## Exercise:
Restate all of the data exactly.

===== Dataset extract

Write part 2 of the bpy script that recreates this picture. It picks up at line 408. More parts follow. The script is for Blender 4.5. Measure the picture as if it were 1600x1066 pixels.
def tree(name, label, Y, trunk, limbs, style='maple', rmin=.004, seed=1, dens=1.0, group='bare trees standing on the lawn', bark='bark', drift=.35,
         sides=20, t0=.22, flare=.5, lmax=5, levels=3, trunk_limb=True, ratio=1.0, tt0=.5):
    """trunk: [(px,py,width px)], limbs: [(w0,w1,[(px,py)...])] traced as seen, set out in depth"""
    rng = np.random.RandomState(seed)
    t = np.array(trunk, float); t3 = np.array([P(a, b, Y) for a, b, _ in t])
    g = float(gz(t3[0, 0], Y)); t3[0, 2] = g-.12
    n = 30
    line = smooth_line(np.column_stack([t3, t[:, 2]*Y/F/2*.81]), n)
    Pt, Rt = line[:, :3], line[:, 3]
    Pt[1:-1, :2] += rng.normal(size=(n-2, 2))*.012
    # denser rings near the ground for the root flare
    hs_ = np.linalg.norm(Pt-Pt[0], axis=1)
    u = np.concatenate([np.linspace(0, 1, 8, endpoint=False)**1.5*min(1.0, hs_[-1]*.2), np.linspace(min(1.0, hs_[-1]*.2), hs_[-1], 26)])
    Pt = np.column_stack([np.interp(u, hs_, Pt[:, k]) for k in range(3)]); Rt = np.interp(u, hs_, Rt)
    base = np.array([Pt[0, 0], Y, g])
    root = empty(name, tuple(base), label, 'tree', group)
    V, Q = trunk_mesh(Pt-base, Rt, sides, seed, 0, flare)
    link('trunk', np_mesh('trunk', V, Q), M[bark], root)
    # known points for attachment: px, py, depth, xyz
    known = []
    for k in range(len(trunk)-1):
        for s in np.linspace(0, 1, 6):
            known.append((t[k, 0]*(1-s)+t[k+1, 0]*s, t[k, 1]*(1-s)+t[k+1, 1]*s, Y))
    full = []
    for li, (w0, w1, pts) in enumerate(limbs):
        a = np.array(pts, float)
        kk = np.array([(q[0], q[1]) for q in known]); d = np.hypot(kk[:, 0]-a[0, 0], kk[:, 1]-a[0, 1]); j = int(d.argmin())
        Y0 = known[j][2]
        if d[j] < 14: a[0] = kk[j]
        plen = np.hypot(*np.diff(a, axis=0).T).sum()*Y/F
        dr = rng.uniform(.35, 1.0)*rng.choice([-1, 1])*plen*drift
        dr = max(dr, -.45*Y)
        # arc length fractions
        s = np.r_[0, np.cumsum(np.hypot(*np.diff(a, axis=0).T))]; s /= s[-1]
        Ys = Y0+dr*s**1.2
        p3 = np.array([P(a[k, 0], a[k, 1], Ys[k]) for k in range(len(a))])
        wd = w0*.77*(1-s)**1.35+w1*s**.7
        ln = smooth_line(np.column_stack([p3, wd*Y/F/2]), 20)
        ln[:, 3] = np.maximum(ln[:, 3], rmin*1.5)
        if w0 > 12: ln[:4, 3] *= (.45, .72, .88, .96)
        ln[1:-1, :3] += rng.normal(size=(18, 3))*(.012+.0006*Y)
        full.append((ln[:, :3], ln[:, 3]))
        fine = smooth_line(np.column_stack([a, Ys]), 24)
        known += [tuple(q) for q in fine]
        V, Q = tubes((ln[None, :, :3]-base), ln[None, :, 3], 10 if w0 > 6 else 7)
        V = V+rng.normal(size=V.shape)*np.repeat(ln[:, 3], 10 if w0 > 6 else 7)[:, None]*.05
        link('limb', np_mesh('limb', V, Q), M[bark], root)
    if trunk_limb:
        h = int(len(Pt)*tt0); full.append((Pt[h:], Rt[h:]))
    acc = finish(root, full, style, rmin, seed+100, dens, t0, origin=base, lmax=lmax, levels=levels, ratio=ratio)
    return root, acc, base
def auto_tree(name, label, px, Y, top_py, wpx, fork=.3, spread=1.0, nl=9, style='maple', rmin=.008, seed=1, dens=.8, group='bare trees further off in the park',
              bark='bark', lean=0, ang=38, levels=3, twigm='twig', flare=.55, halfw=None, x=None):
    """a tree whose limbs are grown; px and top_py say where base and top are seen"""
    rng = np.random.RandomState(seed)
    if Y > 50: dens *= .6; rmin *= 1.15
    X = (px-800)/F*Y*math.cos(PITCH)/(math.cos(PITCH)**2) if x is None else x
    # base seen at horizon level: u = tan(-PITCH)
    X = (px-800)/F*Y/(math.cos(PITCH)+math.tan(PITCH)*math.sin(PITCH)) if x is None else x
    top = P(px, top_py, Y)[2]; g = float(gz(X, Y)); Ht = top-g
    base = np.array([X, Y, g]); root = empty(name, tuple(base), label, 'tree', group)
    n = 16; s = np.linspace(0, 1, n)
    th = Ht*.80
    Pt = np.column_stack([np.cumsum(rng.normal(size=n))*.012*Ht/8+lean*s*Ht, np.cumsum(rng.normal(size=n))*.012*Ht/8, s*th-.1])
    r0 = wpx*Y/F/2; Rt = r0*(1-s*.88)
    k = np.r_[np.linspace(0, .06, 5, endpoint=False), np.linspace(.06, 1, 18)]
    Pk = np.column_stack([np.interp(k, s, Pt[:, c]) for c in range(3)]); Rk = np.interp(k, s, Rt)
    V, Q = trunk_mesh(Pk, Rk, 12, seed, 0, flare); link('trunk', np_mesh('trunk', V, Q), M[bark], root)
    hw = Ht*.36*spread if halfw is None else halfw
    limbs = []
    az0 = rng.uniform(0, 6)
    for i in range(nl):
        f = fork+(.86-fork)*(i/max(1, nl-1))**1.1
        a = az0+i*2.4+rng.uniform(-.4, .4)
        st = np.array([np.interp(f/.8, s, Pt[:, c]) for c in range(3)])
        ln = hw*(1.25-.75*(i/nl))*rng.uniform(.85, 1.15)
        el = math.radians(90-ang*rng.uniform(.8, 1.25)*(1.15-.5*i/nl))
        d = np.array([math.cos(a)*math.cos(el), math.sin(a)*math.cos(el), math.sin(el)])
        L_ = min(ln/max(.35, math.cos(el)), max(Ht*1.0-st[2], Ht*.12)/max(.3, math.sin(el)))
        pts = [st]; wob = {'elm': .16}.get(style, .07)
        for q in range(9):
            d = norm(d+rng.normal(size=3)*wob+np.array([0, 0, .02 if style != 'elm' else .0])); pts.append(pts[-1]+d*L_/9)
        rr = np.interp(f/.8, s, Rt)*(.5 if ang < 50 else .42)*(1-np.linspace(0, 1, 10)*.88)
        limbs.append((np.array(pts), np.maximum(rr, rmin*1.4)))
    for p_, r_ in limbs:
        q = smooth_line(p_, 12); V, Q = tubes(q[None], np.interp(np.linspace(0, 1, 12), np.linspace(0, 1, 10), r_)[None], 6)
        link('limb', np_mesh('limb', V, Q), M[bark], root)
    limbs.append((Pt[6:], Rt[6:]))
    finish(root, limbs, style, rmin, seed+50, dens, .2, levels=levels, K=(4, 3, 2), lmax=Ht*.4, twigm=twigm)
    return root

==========

## Problem solution:
Write part 2 of the bpy script that recreates this picture. It picks up at line 408. More parts follow. The script is for Blender 4.5. Measure the picture as if it were 1600x1066 pixels.
def tree(name, label, Y, trunk, limbs, style='maple', rmin=.004, seed=1, dens=1.0, group='bare trees standing on the lawn', bark='bark', drift=.35,
         sides=20, t0=.22, flare=.5, lmax=5, levels=3, trunk_limb=True, ratio=1.0, tt0=.5):
    """trunk: [(px,py,width px)], limbs: [(w0,w1,[(px,py)...])] traced as seen, set out in depth"""
    rng = np.random.RandomState(seed)
    t = np.array(trunk, float); t3 = np.array([P(a, b, Y) for a, b, _ in t])
    g = float(gz(t3[0, 0], Y)); t3[0, 2] = g-.12
    n = 30
    line = smooth_line(np.column_stack([t3, t[:, 2]*Y/F/2*.81]), n)
    Pt, Rt = line[:, :3], line[:, 3]
    Pt[1:-1, :2] += rng.normal(size=(n-2, 2))*.012
    # denser rings near the ground for the root flare
    hs_ = np.linalg.norm(Pt-Pt[0], axis=1)
    u = np.concatenate([np.linspace(0, 1, 8, endpoint=False)**1.5*min(1.0, hs_[-1]*.2), np.linspace(min(1.0, hs_[-1]*.2), hs_[-1], 26)])
    Pt = np.column_stack([np.interp(u, hs_, Pt[:, k]) for k in range(3)]); Rt = np.interp(u, hs_, Rt)
    base = np.array([Pt[0, 0], Y, g])
    root = empty(name, tuple(base), label, 'tree', group)
    V, Q = trunk_mesh(Pt-base, Rt, sides, seed, 0, flare)
    link('trunk', np_mesh('trunk', V, Q), M[bark], root)
    # known points for attachment: px, py, depth, xyz
    known = []
    for k in range(len(trunk)-1):
        for s in np.linspace(0, 1, 6):
            known.append((t[k, 0]*(1-s)+t[k+1, 0]*s, t[k, 1]*(1-s)+t[k+1, 1]*s, Y))
    full = []
    for li, (w0, w1, pts) in enumerate(limbs):
        a = np.array(pts, float)
        kk = np.array([(q[0], q[1]) for q in known]); d = np.hypot(kk[:, 0]-a[0, 0], kk[:, 1]-a[0, 1]); j = int(d.argmin())
        Y0 = known[j][2]
        if d[j] < 14: a[0] = kk[j]
        plen = np.hypot(*np.diff(a, axis=0).T).sum()*Y/F
        dr = rng.uniform(.35, 1.0)*rng.choice([-1, 1])*plen*drift
        dr = max(dr, -.45*Y)
        # arc length fractions
        s = np.r_[0, np.cumsum(np.hypot(*np.diff(a, axis=0).T))]; s /= s[-1]
        Ys = Y0+dr*s**1.2
        p3 = np.array([P(a[k, 0], a[k, 1], Ys[k]) for k in range(len(a))])
        wd = w0*.77*(1-s)**1.35+w1*s**.7
        ln = smooth_line(np.column_stack([p3, wd*Y/F/2]), 20)
        ln[:, 3] = np.maximum(ln[:, 3], rmin*1.5)
        if w0 > 12: ln[:4, 3] *= (.45, .72, .88, .96)
        ln[1:-1, :3] += rng.normal(size=(18, 3))*(.012+.0006*Y)
        full.append((ln[:, :3], ln[:, 3]))
        fine = smooth_line(np.column_stack([a, Ys]), 24)
        known += [tuple(q) for q in fine]
        V, Q = tubes((ln[None, :, :3]-base), ln[None, :, 3], 10 if w0 > 6 else 7)
        V = V+rng.normal(size=V.shape)*np.repeat(ln[:, 3], 10 if w0 > 6 else 7)[:, None]*.05
        link('limb', np_mesh('limb', V, Q), M[bark], root)
    if trunk_limb:
        h = int(len(Pt)*tt0); full.append((Pt[h:], Rt[h:]))
    acc = finish(root, full, style, rmin, seed+100, dens, t0, origin=base, lmax=lmax, levels=levels, ratio=ratio)
    return root, acc, base
def auto_tree(name, label, px, Y, top_py, wpx, fork=.3, spread=1.0, nl=9, style='maple', rmin=.008, seed=1, dens=.8, group='bare trees further off in the park',
              bark='bark', lean=0, ang=38, levels=3, twigm='twig', flare=.55, halfw=None, x=None):
    """a tree whose limbs are grown; px and top_py say where base and top are seen"""
    rng = np.random.RandomState(seed)
    if Y > 50: dens *= .6; rmin *= 1.15
    X = (px-800)/F*Y*math.cos(PITCH)/(math.cos(PITCH)**2) if x is None else x
    # base seen at horizon level: u = tan(-PITCH)
    X = (px-800)/F*Y/(math.cos(PITCH)+math.tan(PITCH)*math.sin(PITCH)) if x is None else x
    top = P(px, top_py, Y)[2]; g = float(gz(X, Y)); Ht = top-g
    base = np.array([X, Y, g]); root = empty(name, tuple(base), label, 'tree', group)
    n = 16; s = np.linspace(0, 1, n)
    th = Ht*.80
    Pt = np.column_stack([np.cumsum(rng.normal(size=n))*.012*Ht/8+lean*s*Ht, np.cumsum(rng.normal(size=n))*.012*Ht/8, s*th-.1])
    r0 = wpx*Y/F/2; Rt = r0*(1-s*.88)
    k = np.r_[np.linspace(0, .06, 5, endpoint=False), np.linspace(.06, 1, 18)]
    Pk = np.column_stack([np.interp(k, s, Pt[:, c]) for c in range(3)]); Rk = np.interp(k, s, Rt)
    V, Q = trunk_mesh(Pk, Rk, 12, seed, 0, flare); link('trunk', np_mesh('trunk', V, Q), M[bark], root)
    hw = Ht*.36*spread if halfw is None else halfw
    limbs = []
    az0 = rng.uniform(0, 6)
    for i in range(nl):
        f = fork+(.86-fork)*(i/max(1, nl-1))**1.1
        a = az0+i*2.4+rng.uniform(-.4, .4)
        st = np.array([np.interp(f/.8, s, Pt[:, c]) for c in range(3)])
        ln = hw*(1.25-.75*(i/nl))*rng.uniform(.85, 1.15)
        el = math.radians(90-ang*rng.uniform(.8, 1.25)*(1.15-.5*i/nl))
        d = np.array([math.cos(a)*math.cos(el), math.sin(a)*math.cos(el), math.sin(el)])
        L_ = min(ln/max(.35, math.cos(el)), max(Ht*1.0-st[2], Ht*.12)/max(.3, math.sin(el)))
        pts = [st]; wob = {'elm': .16}.get(style, .07)
        for q in range(9):
            d = norm(d+rng.normal(size=3)*wob+np.array([0, 0, .02 if style != 'elm' else .0])); pts.append(pts[-1]+d*L_/9)
        rr = np.interp(f/.8, s, Rt)*(.5 if ang < 50 else .42)*(1-np.linspace(0, 1, 10)*.88)
        limbs.append((np.array(pts), np.maximum(rr, rmin*1.4)))
    for p_, r_ in limbs:
        q = smooth_line(p_, 12); V, Q = tubes(q[None], np.interp(np.linspace(0, 1, 12), np.linspace(0, 1, 10), r_)[None], 6)
        link('limb', np_mesh('limb', V, Q), M[bark], root)
    limbs.append((Pt[6:], Rt[6:]))
    finish(root, limbs, style, rmin, seed+50, dens, .2, levels=levels, K=(4, 3, 2), lmax=Ht*.4, twigm=twigm)
    return root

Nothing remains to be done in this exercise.